Father and daughter have a run-in with the gang in which the daughter is
killed, so the father kills one of the gang members in retribution and flees to
the precinct where the prison bus happens to be pulling in any minute for a
break in driving. Carpenter echoes Hawks’ economy of storytelling, and once all
the characters have been maneuvered into place, the siege begins. Though the
film borrows from Rio Bravo in its mostly male community buoyed by a
strong woman, its cop trying to lead a motley crew through vicious waves of
assault by a mostly anonymous enemy, and its concern not with law versus
criminality but rather right versus wrong, it takes off here from its
inspiration in Hawks’ film and moves into the realm of another inspiration,
George Romero’s Night of the Living Dead, where a faceless and
unrelenting enemy continues pressing its attack on our heroes in their
sanctuary, picking them off one by one while internal tensions flare up inside
around a catatonic victim.

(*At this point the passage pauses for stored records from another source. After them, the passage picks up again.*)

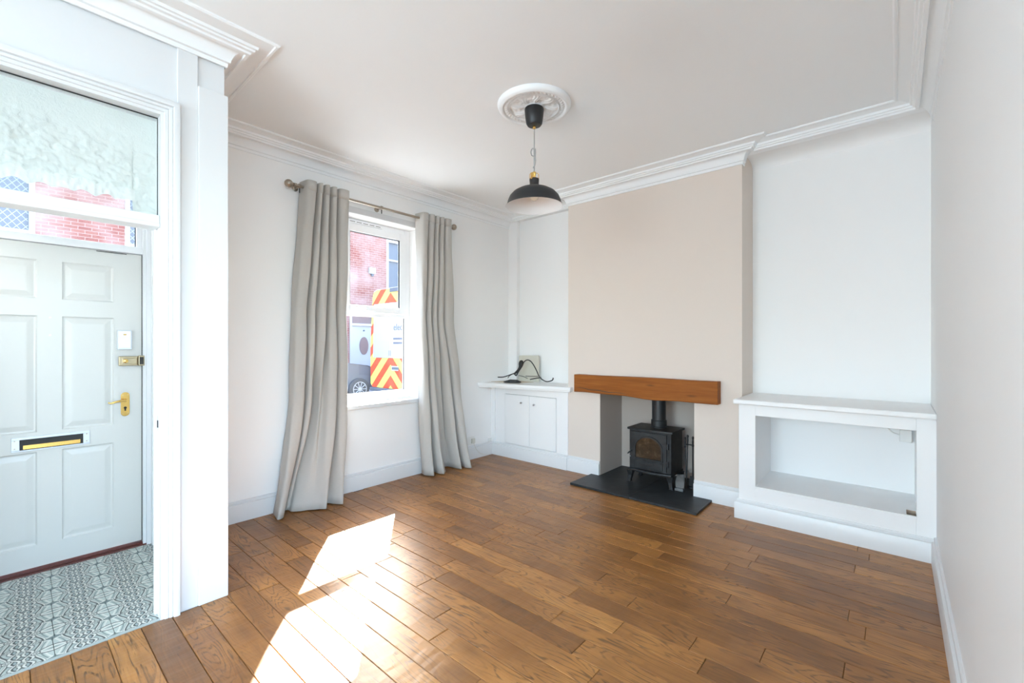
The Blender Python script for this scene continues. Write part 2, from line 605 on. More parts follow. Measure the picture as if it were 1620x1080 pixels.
# ------------------------------------------------------------------ walls and ceiling
WY0, WY1, WZ0, WZ1 = 2.07, 2.905, .80, 2.60     # window opening
mb = MB()
mb.box(OX, WX, .795, WY0, -.2, CH).box(OX, WX, WY1, AY + .2, -.2, CH).box(OX, WX, WY0, WY1, -.2, WZ0).box(OX, WX, WY0, WY1, WZ1, CH)
mb.box(OX, WX, .70, .795, -.2, CH).box(OX, WX, -.6, LY0 + .03, -.2, CH).box(OX, WX, LY0 + .03, .70, 2.47, CH)
struct(mb.build('wall_front', 'wall'), 'white front wall holding the curtained window')
mb = MB()
mb.box(CL, OL, CY, AY + .2, 0, CH).box(OR_, CR, CY, AY + .2, 0, CH).box(OL, OR_, CY, AY + .2, .93, CH)
struct(mb.build('wall_chimney', 'beige'), 'beige painted chimney breast wall above the stove')
mb = MB()
mb.box(OL - .01, OR_ + .01, 4.54, 4.60, 0, .95).box(OL - .004, OL + .003, CY + .004, 4.56, 0, .93).box(OR_ - .003, OR_ + .004, CY + .004, 4.56, 0, .93)
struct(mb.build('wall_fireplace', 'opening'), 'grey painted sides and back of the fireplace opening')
struct(box('wall_alcove_left', 'wall', None, WX - .1, CL, AY, AY + .2, 0, CH), 'white alcove wall above the small cupboard')
struct(box('wall_alcove_right', 'wall', None, CR, RX + .1, AY, AY + .2, 0, CH), 'white alcove wall above the open unit')
mb = MB()
mb.prism([(4.13, CH), (4.13, 2.988), (4.28, 2.988), (4.345, 2.982), (4.385, 2.970), (4.41, 2.950), (AY, 2.925), (AY + .02, 2.925), (AY + .02, CH)], 'x', CR, RX)
struct(mb.build('ceiling_cove', 'wall', smooth=True), 'curved white cove at the top of the open alcove')
struct(MB().rect(RX, RX + .12, REAR, AY + .2, -.06, CH, -1.6 - REAR, AY + .2 - 1.0, .06, CH - 2.6).build('wall_right', 'wall_cool'), 'plain white wall beside the open alcove unit')
mb = MB().rect(REAR - .12, REAR, PX - .095, RX + .12, -.06, CH, .525, .32, .36, .465)
mb.v = [(y_, x_, z_) for x_, y_, z_ in mb.v]
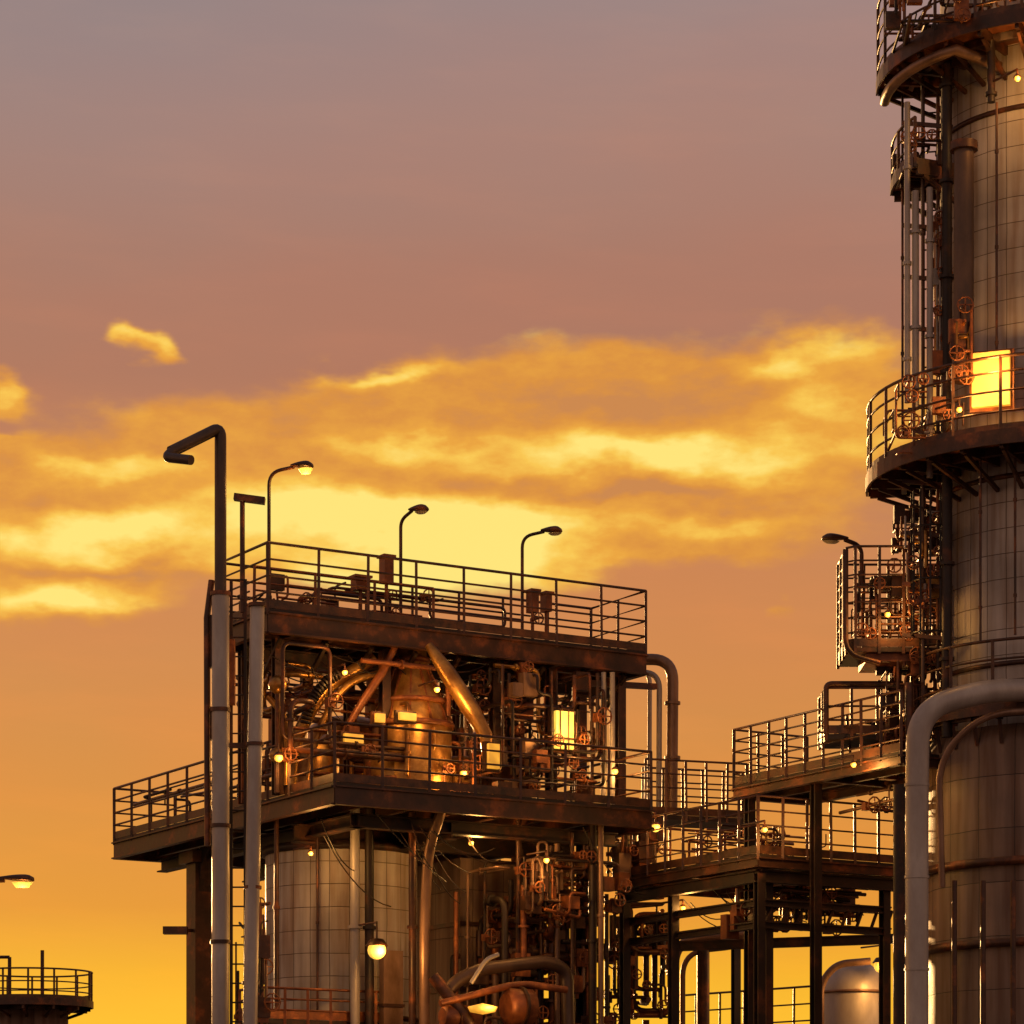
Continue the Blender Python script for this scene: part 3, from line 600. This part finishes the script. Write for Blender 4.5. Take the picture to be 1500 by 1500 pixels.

Of course here no one chooses to side with Right,
they’re forced into the situation in a life or death struggle. And Carpenter’s
hand with humor is subtle, and probably also less confident than the mature
Hawks, but just when you think things are falling a little flat and you’re
laughing at the film, a grin pokes through in the form of a deadpan
delivery from the actors, or a sign that reads “Support your local police” used
to repel attackers. You can see his youth and exuberance compared to Hawks’
confident skill and maturity, but his film retains all the entertaining
qualities of Rio Bravo (and Night of the Living Dead), updated
and relocated to then-contemporary L.A., and even a touch of the master’s
humanism in finding each of the characters worthy of heroism.